- INFORMATION SHOWN -

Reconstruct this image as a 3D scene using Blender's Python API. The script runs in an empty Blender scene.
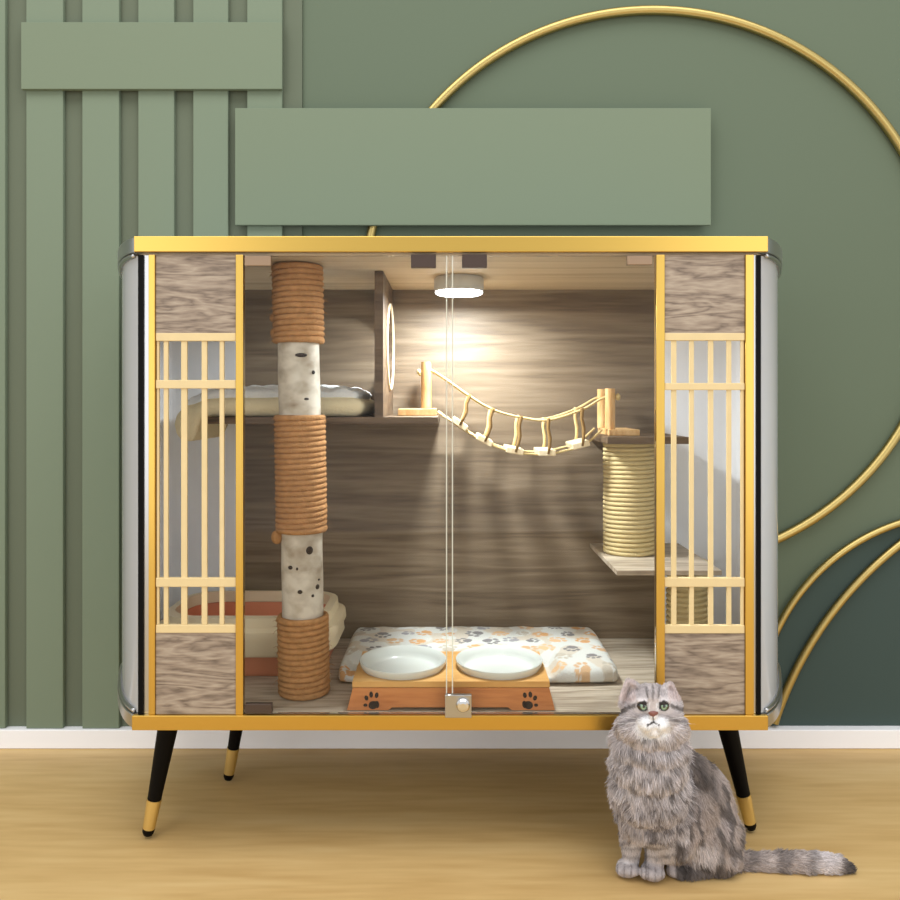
import bpy, bmesh, math, random
import numpy as np
from mathutils import Vector, Matrix, noise
random.seed(7); RNG = np.random.default_rng(7)
sc = bpy.context.scene
COL = sc.collection
PI = math.pi

# ------------------------------------------------------------------ camera, world, lights, exposure
CAM_H, FPX, HOR = .8495, 792.0, 400.0
cam_d = bpy.data.cameras.new('camera'); cam = bpy.data.objects.new('camera', cam_d); COL.objects.link(cam)
cam.location = (0, 0, CAM_H); cam.rotation_euler = (PI/2, 0, 0)
cam_d.sensor_width = 36; cam_d.lens = 36*FPX/900; cam_d.shift_y = (HOR-450)/900; cam_d.clip_start = .02
sc.camera = cam

w = bpy.data.worlds.new('world'); sc.world = w; w.use_nodes = True
bg = w.node_tree.nodes['Background']; bg.inputs[0].default_value = (.98, .99, 1, 1); bg.inputs[1].default_value = .88

def area(name, loc, target, sx, sy, power, color=(1, 1, 1), shape='RECTANGLE'):
    d = bpy.data.lights.new(name, 'AREA'); d.shape = shape; d.size = sx; d.size_y = sy; d.energy = power; d.color = color
    o = bpy.data.objects.new(name, d); COL.objects.link(o); o.location = loc
    o.rotation_euler = (Vector(target)-Vector(loc)).to_track_quat('-Z', 'Y').to_euler()
    return o
area('ceiling_light_panel', (0, .1, 3.9), (0, .6, 0), 4.2, 2.0, 92, (1, .985, .98))
area('added_softbox_left', (-1.75, -1.1, 1.25), (-.2, 1.6, .9), 1.15, 2.2, 13, (1, 1, 1))  # added softbox, no real window: brightens the gold rail ends
area('added_softbox_right', (1.75, -1.1, 1.25), (.2, 1.6, .9), 1.15, 2.2, 13, (1, 1, 1))  # added twin on the right, for fill and gold reflections

sc.view_settings.view_transform = 'Standard'; sc.view_settings.look = 'None'
sc.view_settings.gamma = 1; sc.view_settings.exposure = 0.0; sc.view_settings.use_curve_mapping = False
sc.cycles.use_denoising = True
sc.cycles.max_bounces = 10; sc.cycles.transparent_max_bounces = 24
sc.cycles.sample_clamp_indirect = 4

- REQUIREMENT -
Leave out all pictures, then copy the remaining material exactly.

- RESULT OF THE TASK -
Reconstruct this image as a 3D scene using Blender's Python API. The script runs in an empty Blender scene.
import bpy, bmesh, math, random
import numpy as np
from mathutils import Vector, Matrix, noise
random.seed(7); RNG = np.random.default_rng(7)
sc = bpy.context.scene
COL = sc.collection
PI = math.pi

# ------------------------------------------------------------------ camera, world, lights, exposure
CAM_H, FPX, HOR = .8495, 792.0, 400.0
cam_d = bpy.data.cameras.new('camera'); cam = bpy.data.objects.new('camera', cam_d); COL.objects.link(cam)
cam.location = (0, 0, CAM_H); cam.rotation_euler = (PI/2, 0, 0)
cam_d.sensor_width = 36; cam_d.lens = 36*FPX/900; cam_d.shift_y = (HOR-450)/900; cam_d.clip_start = .02
sc.camera = cam

w = bpy.data.worlds.new('world'); sc.world = w; w.use_nodes = True
bg = w.node_tree.nodes['Background']; bg.inputs[0].default_value = (.98, .99, 1, 1); bg.inputs[1].default_value = .88

def area(name, loc, target, sx, sy, power, color=(1, 1, 1), shape='RECTANGLE'):
    d = bpy.data.lights.new(name, 'AREA'); d.shape = shape; d.size = sx; d.size_y = sy; d.energy = power; d.color = color
    o = bpy.data.objects.new(name, d); COL.objects.link(o); o.location = loc
    o.rotation_euler = (Vector(target)-Vector(loc)).to_track_quat('-Z', 'Y').to_euler()
    return o
area('ceiling_light_panel', (0, .1, 3.9), (0, .6, 0), 4.2, 2.0, 92, (1, .985, .98))
area('added_softbox_left', (-1.75, -1.1, 1.25), (-.2, 1.6, .9), 1.15, 2.2, 13, (1, 1, 1))  # added softbox, no real window: brightens the gold rail ends
area('added_softbox_right', (1.75, -1.1, 1.25), (.2, 1.6, .9), 1.15, 2.2, 13, (1, 1, 1))  # added twin on the right, for fill and gold reflections

sc.view_settings.view_transform = 'Standard'; sc.view_settings.look = 'None'
sc.view_settings.gamma = 1; sc.view_settings.exposure = 0.0; sc.view_settings.use_curve_mapping = False
sc.cycles.use_denoising = True
sc.cycles.max_bounces = 10; sc.cycles.transparent_max_bounces = 24
sc.cycles.sample_clamp_indirect = 4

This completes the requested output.